Por más que pareciera desopilante, la situación era grave porque sin cotorra, el espectáculo del organillero no tenía sentido. Si bien era él quien hacía sonar la música, la catita tenía el rol clave de elegir la tarjetita de la suerte y despertar la curiosidad de los chicos.
- ¿Y si le ponemos a alguien que entregue las tarjetitas?
- No va a funcionar. No va a tener la gracia de la cotorra. La única que nos queda es que le pongamos luz artificial para ver si se despierta.
Las luces del Parque Central no alcanzaban
El operativo gubernamental para despertar a la cotorra se puso en marcha inmediatamente y fue tan rápido como eficaz. Alguien de la organización desmontó un reflector que alumbraba en otro sector del parque y lo colocó frente al puesto del organillero. Una vez terminado todo el cableado y la instalación, el propio Martínez Guarino apretó el interruptor y un potente haz de luz iluminó el stand como si fuera de día. Al cabo de un par de minutos, y ante la atenta mirada del resto de los funcionarios, la cotorra abrió los ojos. Todos respiraron aliviados. Solo faltaba celebrar.
La inauguración del Parque Central, aquel 22 de diciembre fue realmente una fiesta. Centenares de fuegos artificiales alumbraron la noche neuquina después de los discursos del gobernador y del intendente, y la música llegó hasta cada rincón de ese espacio que, con el tiempo, se convertiría en un lugar icónico para los neuquinos.

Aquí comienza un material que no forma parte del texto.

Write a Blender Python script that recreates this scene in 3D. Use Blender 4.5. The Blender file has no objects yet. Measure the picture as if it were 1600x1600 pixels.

Manuel, el último organillero, hizo girar la manija del organito una y otra vez, mientras su compañera -seguramente con algo de sueño por la trasnochada- repartía suertes y generaba sonrisas entre el público que compraba barquillos y tarjetitas que predecían el futuro.
Es una pequeña anécdota dentro de la gran historia que dio origen al Parque Central. Apenas un detalle curioso que había quedado guardado entre los papeles, pero que también sirve para enriquecer el pasado y la cultura de una ciudad que sigue cambiando con el paso del tiempo.